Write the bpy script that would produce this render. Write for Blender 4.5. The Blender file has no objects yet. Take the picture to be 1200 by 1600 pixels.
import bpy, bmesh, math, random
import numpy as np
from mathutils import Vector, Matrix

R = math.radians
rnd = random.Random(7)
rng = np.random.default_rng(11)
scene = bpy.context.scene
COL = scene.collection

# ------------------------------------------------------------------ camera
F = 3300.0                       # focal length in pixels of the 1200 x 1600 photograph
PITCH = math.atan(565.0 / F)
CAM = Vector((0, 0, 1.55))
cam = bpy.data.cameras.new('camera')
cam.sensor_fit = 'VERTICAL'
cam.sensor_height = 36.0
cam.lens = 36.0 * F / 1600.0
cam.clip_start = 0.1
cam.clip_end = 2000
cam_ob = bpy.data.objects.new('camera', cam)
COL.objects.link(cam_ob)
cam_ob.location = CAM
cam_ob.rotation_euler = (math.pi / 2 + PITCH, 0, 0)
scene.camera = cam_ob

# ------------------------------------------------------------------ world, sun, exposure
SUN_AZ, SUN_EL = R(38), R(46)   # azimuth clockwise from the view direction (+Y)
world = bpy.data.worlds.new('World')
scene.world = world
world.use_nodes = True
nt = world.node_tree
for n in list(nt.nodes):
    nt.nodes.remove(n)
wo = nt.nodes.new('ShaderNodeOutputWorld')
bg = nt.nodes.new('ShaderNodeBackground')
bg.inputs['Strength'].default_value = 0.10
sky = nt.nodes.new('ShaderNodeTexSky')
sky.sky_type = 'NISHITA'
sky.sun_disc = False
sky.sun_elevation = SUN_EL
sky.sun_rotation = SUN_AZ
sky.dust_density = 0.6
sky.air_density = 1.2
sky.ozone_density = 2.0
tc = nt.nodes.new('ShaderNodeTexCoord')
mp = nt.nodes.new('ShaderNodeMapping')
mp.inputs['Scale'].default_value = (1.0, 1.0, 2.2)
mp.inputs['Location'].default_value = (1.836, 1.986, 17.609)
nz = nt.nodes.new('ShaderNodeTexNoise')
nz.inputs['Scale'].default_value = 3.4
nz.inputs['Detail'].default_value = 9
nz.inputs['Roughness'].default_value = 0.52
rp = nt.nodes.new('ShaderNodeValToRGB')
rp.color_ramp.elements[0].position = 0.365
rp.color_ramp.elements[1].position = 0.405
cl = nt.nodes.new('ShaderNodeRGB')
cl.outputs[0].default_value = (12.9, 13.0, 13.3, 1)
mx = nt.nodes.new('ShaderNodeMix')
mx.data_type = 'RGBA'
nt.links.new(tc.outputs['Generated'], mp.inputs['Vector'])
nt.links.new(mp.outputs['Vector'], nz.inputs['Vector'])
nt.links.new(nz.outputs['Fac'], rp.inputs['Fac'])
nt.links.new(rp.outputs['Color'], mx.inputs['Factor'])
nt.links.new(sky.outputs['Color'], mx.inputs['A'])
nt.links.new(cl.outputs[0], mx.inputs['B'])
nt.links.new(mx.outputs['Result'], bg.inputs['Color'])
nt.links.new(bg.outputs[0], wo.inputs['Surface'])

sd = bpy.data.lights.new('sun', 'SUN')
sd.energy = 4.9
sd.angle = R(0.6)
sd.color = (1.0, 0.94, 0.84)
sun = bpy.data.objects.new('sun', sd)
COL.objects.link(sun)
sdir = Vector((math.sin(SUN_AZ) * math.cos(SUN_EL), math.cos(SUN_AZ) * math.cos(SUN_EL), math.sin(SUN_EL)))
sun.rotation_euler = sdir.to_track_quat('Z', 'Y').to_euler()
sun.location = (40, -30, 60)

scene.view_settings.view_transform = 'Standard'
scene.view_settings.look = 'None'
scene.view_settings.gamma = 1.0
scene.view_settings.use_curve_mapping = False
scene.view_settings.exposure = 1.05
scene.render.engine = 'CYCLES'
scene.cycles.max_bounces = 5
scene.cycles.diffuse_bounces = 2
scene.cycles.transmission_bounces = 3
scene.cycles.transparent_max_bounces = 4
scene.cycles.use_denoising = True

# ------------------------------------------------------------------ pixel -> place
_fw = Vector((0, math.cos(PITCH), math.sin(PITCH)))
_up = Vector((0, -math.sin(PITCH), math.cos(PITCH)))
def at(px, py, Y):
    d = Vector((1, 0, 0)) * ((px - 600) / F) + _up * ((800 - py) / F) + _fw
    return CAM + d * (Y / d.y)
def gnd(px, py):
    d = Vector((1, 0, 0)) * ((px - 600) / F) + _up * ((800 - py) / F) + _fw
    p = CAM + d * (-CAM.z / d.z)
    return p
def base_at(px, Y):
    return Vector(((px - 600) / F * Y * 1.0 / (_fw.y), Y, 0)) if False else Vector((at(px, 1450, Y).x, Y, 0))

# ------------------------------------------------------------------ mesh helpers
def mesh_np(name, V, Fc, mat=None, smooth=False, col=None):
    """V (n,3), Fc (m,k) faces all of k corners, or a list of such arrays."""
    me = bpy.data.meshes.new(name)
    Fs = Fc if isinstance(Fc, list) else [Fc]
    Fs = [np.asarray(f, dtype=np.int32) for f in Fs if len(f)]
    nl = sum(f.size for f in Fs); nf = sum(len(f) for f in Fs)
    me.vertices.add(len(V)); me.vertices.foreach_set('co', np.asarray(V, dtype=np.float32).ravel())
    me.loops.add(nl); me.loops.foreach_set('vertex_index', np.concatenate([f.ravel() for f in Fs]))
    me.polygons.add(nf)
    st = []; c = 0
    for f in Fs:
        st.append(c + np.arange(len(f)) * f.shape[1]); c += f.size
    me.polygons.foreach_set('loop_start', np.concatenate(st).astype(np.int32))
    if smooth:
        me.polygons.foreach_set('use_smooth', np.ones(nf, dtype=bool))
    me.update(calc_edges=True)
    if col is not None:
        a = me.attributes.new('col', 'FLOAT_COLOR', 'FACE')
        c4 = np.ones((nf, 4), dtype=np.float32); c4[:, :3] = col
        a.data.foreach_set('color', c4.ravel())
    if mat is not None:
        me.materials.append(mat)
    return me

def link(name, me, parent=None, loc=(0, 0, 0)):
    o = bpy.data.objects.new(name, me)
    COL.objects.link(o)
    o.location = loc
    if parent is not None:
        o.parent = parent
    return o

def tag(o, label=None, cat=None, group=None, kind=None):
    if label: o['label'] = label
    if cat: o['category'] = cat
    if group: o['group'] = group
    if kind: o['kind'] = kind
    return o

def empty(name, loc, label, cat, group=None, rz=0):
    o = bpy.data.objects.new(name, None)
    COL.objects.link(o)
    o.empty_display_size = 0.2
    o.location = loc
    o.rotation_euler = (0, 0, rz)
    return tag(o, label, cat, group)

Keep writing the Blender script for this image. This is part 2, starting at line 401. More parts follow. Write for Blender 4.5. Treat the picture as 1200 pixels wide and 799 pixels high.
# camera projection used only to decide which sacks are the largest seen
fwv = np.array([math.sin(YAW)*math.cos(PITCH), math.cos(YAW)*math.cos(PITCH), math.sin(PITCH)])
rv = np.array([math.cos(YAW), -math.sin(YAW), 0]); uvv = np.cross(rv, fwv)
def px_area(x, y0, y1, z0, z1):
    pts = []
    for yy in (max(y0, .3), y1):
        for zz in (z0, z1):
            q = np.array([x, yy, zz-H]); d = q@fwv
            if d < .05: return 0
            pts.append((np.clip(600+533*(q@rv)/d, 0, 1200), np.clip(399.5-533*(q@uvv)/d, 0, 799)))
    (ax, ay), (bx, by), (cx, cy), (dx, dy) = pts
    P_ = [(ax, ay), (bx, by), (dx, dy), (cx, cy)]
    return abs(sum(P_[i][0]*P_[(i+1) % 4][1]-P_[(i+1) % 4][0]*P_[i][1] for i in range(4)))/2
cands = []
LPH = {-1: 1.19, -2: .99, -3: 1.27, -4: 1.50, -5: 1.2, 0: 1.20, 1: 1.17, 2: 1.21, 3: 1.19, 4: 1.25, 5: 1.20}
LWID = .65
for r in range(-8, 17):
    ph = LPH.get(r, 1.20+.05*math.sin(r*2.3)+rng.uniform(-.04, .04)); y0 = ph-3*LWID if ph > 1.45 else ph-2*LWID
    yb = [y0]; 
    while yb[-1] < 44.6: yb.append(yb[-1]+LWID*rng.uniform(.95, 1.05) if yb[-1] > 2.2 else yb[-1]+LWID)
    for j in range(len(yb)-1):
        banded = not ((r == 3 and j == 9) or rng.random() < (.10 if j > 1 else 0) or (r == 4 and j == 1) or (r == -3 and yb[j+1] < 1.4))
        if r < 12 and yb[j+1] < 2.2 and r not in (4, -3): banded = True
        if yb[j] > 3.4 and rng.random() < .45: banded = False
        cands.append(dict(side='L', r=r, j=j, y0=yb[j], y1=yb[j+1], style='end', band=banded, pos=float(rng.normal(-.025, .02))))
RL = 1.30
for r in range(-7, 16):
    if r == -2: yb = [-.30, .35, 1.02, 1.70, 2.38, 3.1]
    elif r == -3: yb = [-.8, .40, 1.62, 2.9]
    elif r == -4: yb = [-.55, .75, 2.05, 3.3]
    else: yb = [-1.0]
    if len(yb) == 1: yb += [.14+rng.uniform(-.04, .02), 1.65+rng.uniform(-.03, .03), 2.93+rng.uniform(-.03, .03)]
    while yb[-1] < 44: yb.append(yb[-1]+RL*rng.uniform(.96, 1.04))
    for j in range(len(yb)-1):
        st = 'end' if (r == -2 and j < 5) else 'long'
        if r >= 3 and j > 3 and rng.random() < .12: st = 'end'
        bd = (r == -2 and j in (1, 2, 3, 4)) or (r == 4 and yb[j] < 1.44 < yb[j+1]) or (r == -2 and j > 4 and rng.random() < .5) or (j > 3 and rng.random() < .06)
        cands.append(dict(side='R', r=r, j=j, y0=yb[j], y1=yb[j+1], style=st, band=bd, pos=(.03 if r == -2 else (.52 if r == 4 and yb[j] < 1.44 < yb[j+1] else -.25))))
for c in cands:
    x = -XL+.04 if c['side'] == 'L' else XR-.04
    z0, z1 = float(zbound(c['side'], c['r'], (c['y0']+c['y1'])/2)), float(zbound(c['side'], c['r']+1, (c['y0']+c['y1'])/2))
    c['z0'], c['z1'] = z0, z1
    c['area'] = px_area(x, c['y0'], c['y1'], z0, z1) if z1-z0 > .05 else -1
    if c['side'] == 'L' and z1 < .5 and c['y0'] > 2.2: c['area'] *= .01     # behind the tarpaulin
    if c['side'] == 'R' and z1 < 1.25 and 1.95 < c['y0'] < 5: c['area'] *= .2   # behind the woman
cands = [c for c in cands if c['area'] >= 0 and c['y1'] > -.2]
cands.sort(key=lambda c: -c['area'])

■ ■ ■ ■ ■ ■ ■

● TASK BRIEF
Lines from the top of the entries through the line with "from mathutils import Vector, Matrix" are to be transcribed exactly, and nothing more.

● FULL SOLUTION
Write the bpy script that would produce this render. Write for Blender 4.5. The Blender file has no objects yet. Take the picture to be 1200 by 1600 pixels.
import bpy, bmesh, math, random
import numpy as np
from mathutils import Vector, Matrix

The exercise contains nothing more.